Wells Fargo investors urged to drop most board members

Board accused of failing to implement oversight, protect customers

The sign outside the Wells Fargo & Co. bank in downtown Denver April 13, 2016. REUTERS/Rick Wilking/File Photo
The sign outside the Wells Fargo & Co. bank in downtown Denver April 13, 2016. REUTERS/Rick Wilking/File Photo

Wells Fargo and Co. shareholders should vote to remove most of the bank’s board members after they failed to provide “timely and sufficient risk oversight” to head off a scandal involving the creation of fake customer accounts, according to proxy adviser Institutional Shareholder Services Inc.

Wells Fargo’s owners should vote for only three of the bank’s 15 directors — Karen Peetz, Ronald Sargent and CEO Tim Sloan — at the lender’s annual meeting later this month, ISS said in a report Friday. Glass Lewis and Co., another proxy adviser, recommended earlier this week that shareholders oppose the re-election of six directors, including members of the board’s corporate responsibility committee.

“The board failed to implement an effective risk-management oversight process in a timely way and that could have mitigated the harm to its customers, its employees and the bank’s brand and reputation,” ISS wrote. “The long-standing sales practices and unchecked incentive program evidences a sustained breakdown of risk oversight on the part of the board.”

Wells Fargo’s board called the ISS report “extreme and unprecedented” and said the directors and company managers are working to restore the trust of customers, employees and investors, according to a statement.
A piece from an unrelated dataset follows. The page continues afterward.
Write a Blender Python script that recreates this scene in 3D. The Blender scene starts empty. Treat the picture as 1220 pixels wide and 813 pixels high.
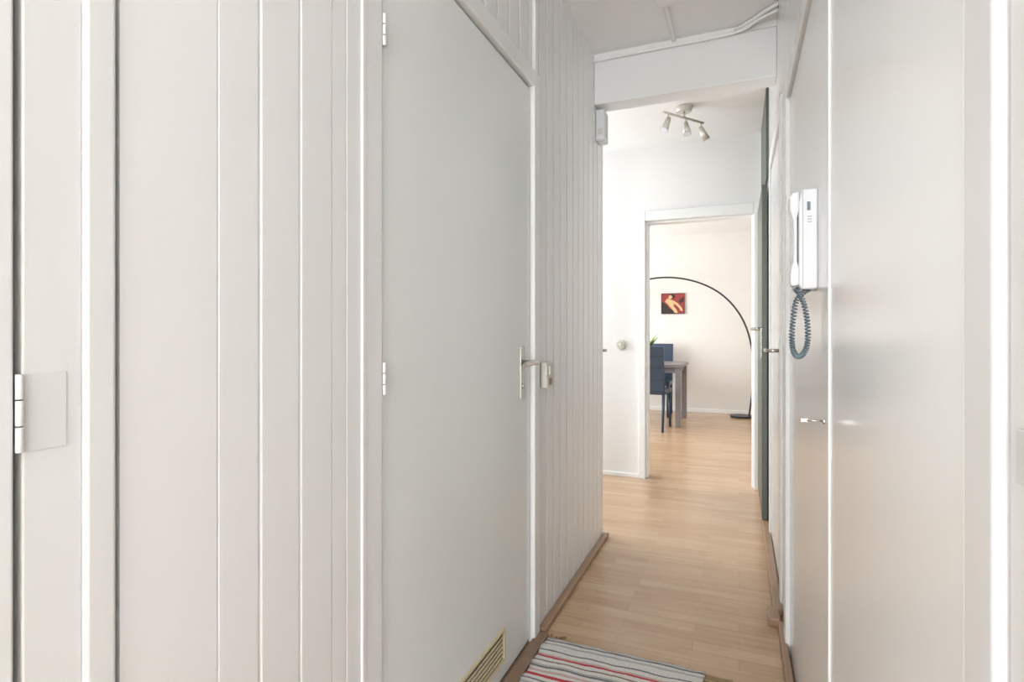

The proxy adviser “fails to recognize the active engagement of the board and the substantial actions it has already taken to strengthen oversight and increase accountability at all levels of Wells Fargo, including important improvements to corporate governance,” the board said in the statement.

Regulators announced in September that Wells Fargo employees sought for years to meet aggressive sales targets by opening as many as 2 million unauthorized customer accounts. The scandal triggered lawsuits, investigations and congressional hearings, prompting the lender to shake up leadership, deny bonuses to executives and fire some senior managers in the consumer business.

It also forced the resignation of CEO and Chairman John Stumpf, resulting in Sloan’s promotion from chief operating officer.


ISS recommended voting against 12 directors — including newly named Chairman Stephen Sanger — because they served on the risk, human resources and audit committees. Peetz, a former president of Bank of New York Mellon Corp., and former Staples Inc. CEO Sargent joined the board in February and are its newest directors.